Ayah dan Ibuku selalu mengajarkan untuk membalas keburukan yang di terima dengan perlakuan sebaliknya. Biarlah Tuhan yang membalasnya. Begitu nasihat kedua ortuku. Jujur saudariku letupan-letupan sebagai lelaki kadang muncul juga, ketika ketidak adilan menghampiri. Kenyataannya fed backny pun tak seemosi yang di perkirakan, emosi yang ku keluarkan kadang menyakitkan bagai kulit teriris sembilu, tapi bila itu salah. Penyesalannya akan menutupi dengan dinginya salju tindakan yang mulai terarah. Saudariku, aku tahu tak sehebat yang ku bayangkan.

            Saol Alis
            Alisku lumayan tebal, dan hitam. Tapi juga tidak seseram alis pada tokoh monster, atau karakter pada film yang menyeramkan. Akan memutih bila waktunya memutih. Ketika remaja menghampiri, sering ku oleskan air kelapa pada kedua alis berharap bisa tumbuh subur, semata memberikan pengahargaan terhadap rambut yang tumbuh untuk melindungi terpaan langsung pada keringat yang mengalir. Mungkin Saudariku kelebihan ku mungkin pada alis saja, alisku yang menurutku sangat indah. Tapi aku tidak tahu bagaimana komentarmu. Aku tunggu bila kita berjodoh. 

            Soal Rambut.
            Cukup subur, tapi kesehatannya perlu di pertanyakan lagi ole kamu wahai saudariku. Karena beberpa helai rambut sudah berubah warna menjadi keperak-perakan. Padahal dari lulus SMP aku tak pernah pake minyak rambut. Karena aku pernah trauma dengan trend pemakian minyak rambut. Kedaan rambutku banyak di hiasi oleh rambut yang memutih akibat overdosis dalam pamakain minyak rambut. Juga karena kerena seringnya berganti jenis minyak rambut. Mulai dari merk yang tradisional  hingga yang bergaya trendi. Merk yang traditional seperti, Air Kelapa, Air bonggol pisang yang didiamkan semalaman, air daun sirih pun pernah meresap dalam pori-pori. Tanco, Lavender, sampai minyak kemiri pernah mampir ke pori-poro kepalaku. Tapi alhamdulillah minyak goreng belum pernah ku jadikan eksperimen. Karena bukan kesehatan yang kuperoleh, rambutku akan bermahkotakan beratus lalat. Merek yang bergaya trendi seperi Brisk, Gatsby, dan lainnya. 

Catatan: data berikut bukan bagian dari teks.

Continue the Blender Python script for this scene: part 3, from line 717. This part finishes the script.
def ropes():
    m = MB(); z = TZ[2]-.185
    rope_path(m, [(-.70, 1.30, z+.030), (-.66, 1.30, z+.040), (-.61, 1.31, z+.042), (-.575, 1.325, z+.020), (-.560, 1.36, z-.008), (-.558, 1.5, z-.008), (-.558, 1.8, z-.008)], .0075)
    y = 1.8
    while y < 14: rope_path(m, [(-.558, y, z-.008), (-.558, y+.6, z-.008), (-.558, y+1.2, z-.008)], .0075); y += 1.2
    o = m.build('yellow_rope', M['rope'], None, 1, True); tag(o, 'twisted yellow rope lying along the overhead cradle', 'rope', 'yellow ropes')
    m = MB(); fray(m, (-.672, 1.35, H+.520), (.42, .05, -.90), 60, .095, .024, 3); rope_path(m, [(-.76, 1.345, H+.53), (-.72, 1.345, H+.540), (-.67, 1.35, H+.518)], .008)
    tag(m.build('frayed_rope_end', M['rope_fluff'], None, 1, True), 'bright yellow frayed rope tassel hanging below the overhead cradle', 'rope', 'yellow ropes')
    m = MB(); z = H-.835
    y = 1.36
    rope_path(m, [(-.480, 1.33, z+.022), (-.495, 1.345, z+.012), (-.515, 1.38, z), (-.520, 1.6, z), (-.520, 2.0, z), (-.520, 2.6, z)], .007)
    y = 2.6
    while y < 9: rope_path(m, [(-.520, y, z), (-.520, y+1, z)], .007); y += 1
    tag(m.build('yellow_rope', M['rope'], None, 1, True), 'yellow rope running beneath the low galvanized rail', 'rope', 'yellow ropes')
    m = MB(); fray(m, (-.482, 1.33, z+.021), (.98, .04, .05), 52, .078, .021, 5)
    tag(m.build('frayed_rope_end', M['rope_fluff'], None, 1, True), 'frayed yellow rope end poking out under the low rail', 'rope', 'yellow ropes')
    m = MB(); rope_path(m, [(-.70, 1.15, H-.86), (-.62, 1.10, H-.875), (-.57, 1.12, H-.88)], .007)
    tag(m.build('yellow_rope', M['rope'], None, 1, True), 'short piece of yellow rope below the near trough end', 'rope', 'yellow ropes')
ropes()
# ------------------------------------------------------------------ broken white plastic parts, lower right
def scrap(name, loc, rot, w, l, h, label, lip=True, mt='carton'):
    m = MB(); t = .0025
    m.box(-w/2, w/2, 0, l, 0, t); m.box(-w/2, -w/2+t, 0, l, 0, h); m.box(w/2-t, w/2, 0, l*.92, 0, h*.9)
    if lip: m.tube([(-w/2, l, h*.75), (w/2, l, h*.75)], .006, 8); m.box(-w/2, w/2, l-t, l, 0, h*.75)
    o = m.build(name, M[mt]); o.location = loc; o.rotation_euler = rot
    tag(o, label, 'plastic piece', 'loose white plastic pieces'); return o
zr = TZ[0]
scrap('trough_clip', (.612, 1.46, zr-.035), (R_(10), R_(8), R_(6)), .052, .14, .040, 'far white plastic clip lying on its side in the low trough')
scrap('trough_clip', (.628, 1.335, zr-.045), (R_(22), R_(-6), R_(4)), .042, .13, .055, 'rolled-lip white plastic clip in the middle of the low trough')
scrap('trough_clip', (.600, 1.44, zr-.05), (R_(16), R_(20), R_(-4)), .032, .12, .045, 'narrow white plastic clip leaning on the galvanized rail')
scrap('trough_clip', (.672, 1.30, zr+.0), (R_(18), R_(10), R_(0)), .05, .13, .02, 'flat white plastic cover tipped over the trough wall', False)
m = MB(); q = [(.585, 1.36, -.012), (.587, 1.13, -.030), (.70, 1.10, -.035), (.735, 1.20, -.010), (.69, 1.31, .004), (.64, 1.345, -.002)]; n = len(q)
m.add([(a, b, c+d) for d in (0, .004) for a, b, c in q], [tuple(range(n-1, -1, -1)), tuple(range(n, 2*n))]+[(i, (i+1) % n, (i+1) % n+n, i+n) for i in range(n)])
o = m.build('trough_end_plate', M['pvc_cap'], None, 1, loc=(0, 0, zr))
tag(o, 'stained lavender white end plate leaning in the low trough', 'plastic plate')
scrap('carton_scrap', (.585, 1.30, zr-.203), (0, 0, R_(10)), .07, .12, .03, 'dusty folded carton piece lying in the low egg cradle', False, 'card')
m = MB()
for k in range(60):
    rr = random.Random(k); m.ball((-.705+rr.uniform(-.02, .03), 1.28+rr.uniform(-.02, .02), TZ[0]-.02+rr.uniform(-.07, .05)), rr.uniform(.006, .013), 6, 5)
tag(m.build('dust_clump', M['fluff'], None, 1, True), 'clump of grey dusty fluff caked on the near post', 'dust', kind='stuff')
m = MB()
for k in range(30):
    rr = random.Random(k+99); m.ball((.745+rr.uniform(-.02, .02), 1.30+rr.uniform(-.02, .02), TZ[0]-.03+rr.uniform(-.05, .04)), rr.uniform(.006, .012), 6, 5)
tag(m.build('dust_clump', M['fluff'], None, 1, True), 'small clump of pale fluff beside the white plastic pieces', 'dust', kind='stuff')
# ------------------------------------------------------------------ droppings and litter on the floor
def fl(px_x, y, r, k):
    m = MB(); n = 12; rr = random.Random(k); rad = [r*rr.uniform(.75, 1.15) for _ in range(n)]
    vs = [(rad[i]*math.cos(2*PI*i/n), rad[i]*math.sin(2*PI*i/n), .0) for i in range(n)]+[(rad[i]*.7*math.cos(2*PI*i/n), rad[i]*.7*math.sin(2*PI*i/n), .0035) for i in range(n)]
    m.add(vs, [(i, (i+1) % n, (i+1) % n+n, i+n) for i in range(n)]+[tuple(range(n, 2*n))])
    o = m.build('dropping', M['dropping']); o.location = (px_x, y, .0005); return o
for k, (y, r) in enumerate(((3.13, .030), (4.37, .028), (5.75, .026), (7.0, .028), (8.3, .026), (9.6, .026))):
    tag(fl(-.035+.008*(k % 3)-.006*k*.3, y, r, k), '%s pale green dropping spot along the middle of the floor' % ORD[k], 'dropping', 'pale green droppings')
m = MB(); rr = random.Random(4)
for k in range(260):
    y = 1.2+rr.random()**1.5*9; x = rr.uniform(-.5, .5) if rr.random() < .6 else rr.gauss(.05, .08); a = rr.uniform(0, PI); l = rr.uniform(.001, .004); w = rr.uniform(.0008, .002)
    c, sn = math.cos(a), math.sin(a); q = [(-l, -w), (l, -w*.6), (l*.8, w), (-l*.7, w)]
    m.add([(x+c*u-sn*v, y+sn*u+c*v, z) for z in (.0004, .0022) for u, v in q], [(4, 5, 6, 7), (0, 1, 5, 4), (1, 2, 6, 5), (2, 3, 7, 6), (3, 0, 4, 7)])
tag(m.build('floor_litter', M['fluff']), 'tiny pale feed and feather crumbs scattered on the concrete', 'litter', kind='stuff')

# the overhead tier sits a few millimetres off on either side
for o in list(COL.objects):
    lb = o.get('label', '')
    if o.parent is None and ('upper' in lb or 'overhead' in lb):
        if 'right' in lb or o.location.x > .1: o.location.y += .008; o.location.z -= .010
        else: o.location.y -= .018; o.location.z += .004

Di samping itu juga, berganti-ganti jenis Shampo, menambah semakin rusak rambutku dengan tumbuhnya uban di kepalaku. Setelah itu aku berazzam untuk tak mendekati minyak rambut, aku hanya memakai pembersih rambut alias sampho saja. Alhamdulillah kondisi sudah membaik, ya walaupun beberapa helai uban masih bisa di temukan sisa kerusakan hasil dari korban iklan. 

Soal Telinga.
Soal Kumis, Janggut, dan seterusnya.
Semoga kamu berkenan melihatnya. Bila garis takdir-Nya mempunyai titik temu. Karena aku dan kamu  tidak tahu arah titik itu hanya Dialah yang Maha Tahu. Tugas aku dan kamu hanya berusaha menjangkau Frekwensi-Nya. Tapi harapan bertemu titik itu dalam pertemuan yang didasari oleh kesadaran keimanan bukan semata hawa nafsu. Bila tidak, mungkin ada rencana lain yang lebih ajaib dari pemilik kata KUN FAYA KUN. Sekian dulu saudariku... dan Mohon Maaf. Terimakasih banyak sudah meluangkan waktu untuk melihat lipatan-lipatan dalam tulisan. Yang tidak sehalus kang Abik dalam novel-novelnya, tidak juga sepuitis Khalil Gibran.
                                                                                   
Pamulang 2, 19 Januari 2012
                                                                                    Pukul 3:30 Pagi.